Questions about PF + Multiple gateways + CARP on a public ip network

Damien Fleuriot ml at my.gd
Thu Feb 17 02:07:19 UTC 2011


On 16 Feb 2011, at 21:59, "kevin" <k at kevinkevin.com> wrote:

>> If you only have one gateway, then you have nothing to worry about for
>> this part.
> 
> They provide a gateway address for each subnet they allocate to me -- which
> probably is assigned to the same device for them, but I would need to
> establish these rules in my freebsd firewall , correct?
> 

Then you have different paths for inbound traffic right ?

This means you'll want to reply to any given packet via the same path it originally took, which was not necessarily your default gateway.

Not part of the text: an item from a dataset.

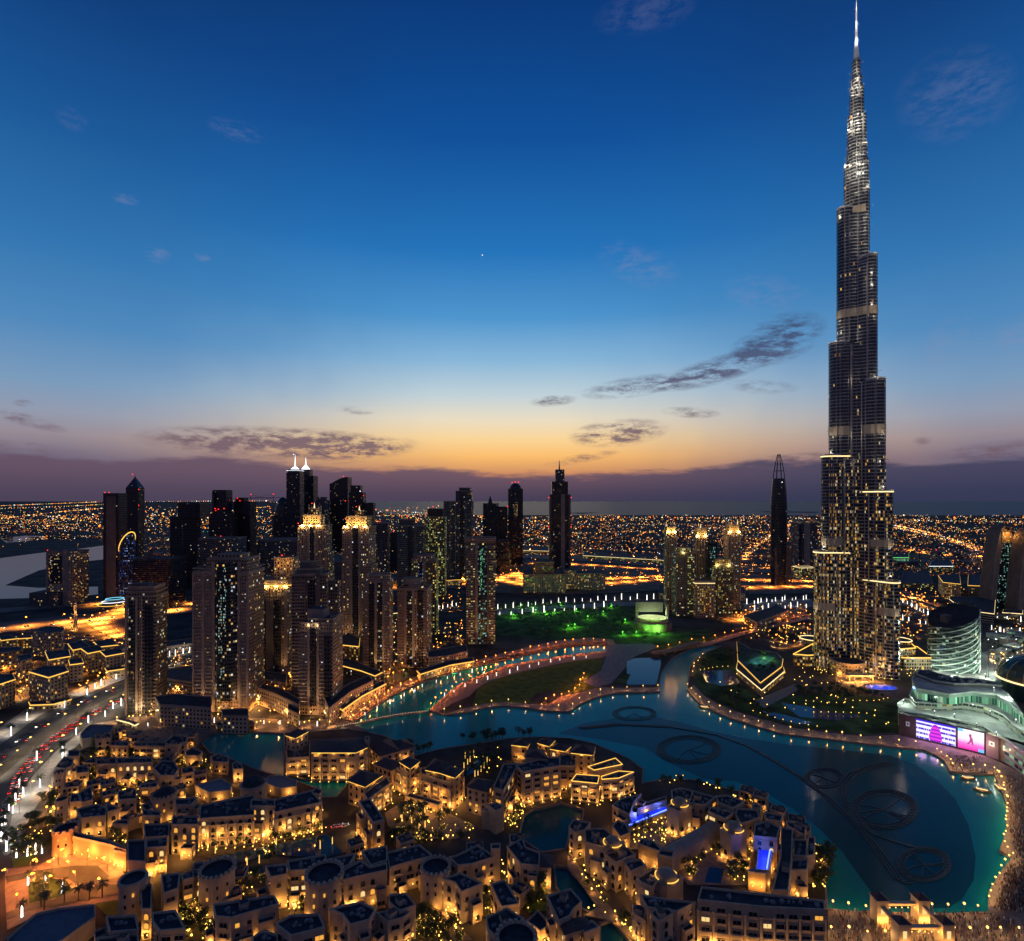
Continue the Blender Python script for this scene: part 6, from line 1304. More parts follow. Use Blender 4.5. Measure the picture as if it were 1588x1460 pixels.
SL = [
 # the old-town district at the far left (crop f)
 ('tall beige block standing highest in the left district','f',((300,330),(200,312),(290,286),(395,296),(382,322)),32,F_low,None),
 ('broad bay-fronted block with gold-lit top by the cross road','f',((300,600),(180,565),(270,532),(400,532),(418,562)),30,F_low,E_gold),
 ('beige block cut by the left edge of the photo','f',((0,642),(-90,600),(0,585),(75,580),(92,612)),25,F_low,E_gold),
 ('orange-lit block at the left edge','f',((0,452),(-80,430),(0,420),(112,412),(142,432)),22,F_gold,None),
 ('gold-rimmed terrace block below the tall beige block','f',((302,492),(280,442),(420,432),(432,470)),22,F_low,E_gold),
 ('gold-rimmed block in front of the minaret','f',((450,432),(420,392),(500,372),(560,410)),22,F_low,E_gold),
 ('long gold-rimmed block in the middle of the left district','f',((542,452),(500,422),(600,402),(642,432)),24,F_low,E_gold),
 ('gold-rimmed corner block beside the slim boulevard tower','f',((652,470),(620,440),(740,422),(762,450)),24,F_low,E_gold),
 ('small gold-rimmed block between two longer ones','f',((432,522),(425,492),(500,482),(512,512)),20,F_low,E_gold),
 ('gold-rimmed block at the back of the left district','f',((612,412),(580,382),(690,362),(722,400)),20,F_low,E_gold),
 ('gold-lit low block facing the boulevard','f',((660,562),(648,542),(760,520),(768,546)),9,F_gold,E_gold),
 ('dark-roofed block behind the bay-fronted one','f',((130,500),(100,472),(190,452),(200,482)),22,F_low,None),
 ('gold-rimmed block at the far left behind the orange-lit one','f',((10,372),(-10,350),(60,340),(110,360)),16,F_gold,E_gold),
 ('low block with a curving gold-lit street front','f',((190,770),(180,752),(330,742),(430,722),(436,736),(330,765)),5,F_gold,E_gold),
 ('second low gold block at the left edge','f',((20,760),(0,735),(50,700),(60,720)),6,F_gold,None),
 ('gold-lit block far behind the minaret','f',((110,362),(100,348),(190,342),(196,356)),14,F_gold,E_gold),
 # low ranges at the feet of the towers
 ('terraced beige range between the slim tower and the broad twin-winged tower','f',((1300,790),(985,770),(955,720),(1080,705),(1300,722)),19,F_low,None),
 ('bowed range of arches in front of the broad twin-winged tower','f',((1530,842),(1370,838),(1365,800),(1525,795)),15,F_low,None),
 ('garden court roof behind the terraced beige range','f',((1240,640),(960,600),(1000,560),(1180,530),(1200,600)),14,F_resd,None),
 ('curved beige range by the promenade under the front tower','g',((330,770),(180,700),(60,660),(90,640),(220,670),(340,740)),16,F_low,None),
 ('gold-lit arcade range left of the front tower','g',((335,830),(265,800),(270,700),(330,745)),12,F_gold,None),
 ('gently curving villa range along the promenade','g',((520,790),(490,740),(640,640),(760,590),(790,620),(650,690)),16,F_low,None),
 ('gold arcade of shops along the rising promenade','g',((600,800),(570,780),(700,690),(850,620),(865,640),(720,715)),8,F_gold,E_gold),
 ('rounded dark roof garden behind the villa range','g',((720,560),(570,520),(590,480),(680,500),(840,570),(800,590)),12,F_resd,E_gold),
 ('lit terraces between the front tower and its neighbours','g',((700,410),(600,400),(590,350),(640,330),(705,360)),18,F_gold,E_gold),
 ('gold shop arcade under the drum-roofed tower','g',((1080,580),(1060,560),(1250,500),(1400,480),(1410,500),(1260,525)),8,F_gold,E_gold),
 ('villa range with scalloped front between drum-roofed and green-streaked towers','g',((1130,478),(1120,440),(1250,420),(1360,400),(1370,440),(1240,470)),15,F_low,None),
 ('low white-lit hall on the plaza beside the slim tower','f',((800,880),(720,860),(735,850),(850,885),(830,895)),4,F_gold,E_goldw),
 ('gold cafe row along the plaza edge','f',((1340,900),(1330,878),(1560,868),(1565,885)),5,F_gold,None),
 ('dark palm court roof left of the front tower','g',((250,640),(60,600),(100,560),(260,580)),9,F_resd,None),
 ('gold-lit podium with a pool deck behind the rounded roof garden','g',((570,340),(700,340),(700,300),(600,290)),11,F_lit,E_gold),
 ('crowded lit market blocks behind the two gold-crowned towers','b',((790,880),(1010,880),(1010,835),(800,835)),12,F_lit,None),
 ('gold-lit block row left of the green-streaked tower','b',((1180,880),(1335,870),(1335,840),(1190,845)),12,F_gold,E_gold),
 ('dark villa row behind the slim boulevard tower','f',((960,420),(1190,390),(1190,360),(980,385)),9,F_low,None),
 ('lit mid-rise block behind the broad twin-winged tower','b',((80,760),(300,760),(300,700),(90,700)),24,F_lit,None),
 ('grey mid-rise block between the two gold-crowned towers','b',((520,760),(600,760),(600,720),(525,720)),70,F_grey,None),
 ('low lit hall row behind the curved-screen tower','g',((880,210),(960,200),(960,160),(885,165)),10,F_lit,E_goldw),
 # right-hand side behind the supertall tower
 ('square hotel with golden columns and a roof rim of lights','e',((780,1180),(640,1165),(600,1110),(770,1095)),34,F_gold,E_gold),
 ('dark hotel wing with vertical golden strips','e',((1050,1200),(840,1190),(845,1108),(950,1100),(1050,1110)),32,F_resd,E_gold),
 ('stepped car park with bright ribbon floors','e',((1050,1420),(810,1390),(690,1300),(700,1280),(1000,1290),(1060,1300)),16,F_band,E_goldw),
 ('floodlit construction block with a crane','e',((720,1035),(525,1035),(560,985),(700,985)),16,F_lit,E_white),
 ('green-lit low hall right behind the supertall tower','e',((360,965),(232,965),(232,935),(360,935)),14,F_mallg,E_green),
 ('yellow-lit low hall by the right-hand lens tower','e',((1280,1420),(1120,1410),(1130,1385),(1280,1390)),10,F_lit,E_goldw),
 ('white-lit workshop rows beyond the elevated road','e',((560,1180),(290,1170),(320,1080),(520,1070)),10,F_lit,None),
 ('blue-grey warehouse roof by the orange park road','i',((800,345),(700,290),(960,205),(1060,245)),12,F_resd,None),
 ('low beige block with arched windows beside the right crowned tower','d',((812,1260),(735,1258),(735,1205),(812,1203)),14,F_low,None),
 ('low white block left of the slim crowned towers','d',((185,1255),(112,1255),(112,1190),(185,1190)),14,F_low,None),
 ('long brightly lit showroom strip along the highway','c',((1235,752),(730,722),(740,702),(1235,722)),10,F_lit,E_goldw),
 ('lit shop block behind the round-topped tower','c',((520,695),(360,690),(360,660),(520,668)),12,F_gold,E_goldw),
]
for lb, key, pts, z, m, rim in SL: slabhouse(lb, C(key, *pts), z, m, rim)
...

So, IMO, this implies the use of source routing, impersonated by pf's reply-to option rules.



> 
>> If you expect a lot of traffic, I recommend you do NOT use pfsync to
>> synchronize existing sessions on the backup firewall.
> 
> Why not? Is this a generally accepted practice not to use pfsync because of
> this? How much traffic is too much? The firewalls should average about 5,000
> - 10,000 states on any given day, afaik.
> 

We had to disable pfsync here because it actually hogged way too many resources.

We're talking 100k+ states here with ~5k http requests per sec.



> Im more worried about failover than I am about states being kept, but it
> would be nice to utilize pfsync if it wouldn't be too risky.

You will be fine, 5-10k states isn't much.
Now I have absolutely no idea what kind of hardware you have, but this really isn't much.

We let go of pfsync only a few weeks ago and mostly as a precautionary measure with over 60k states at any given time.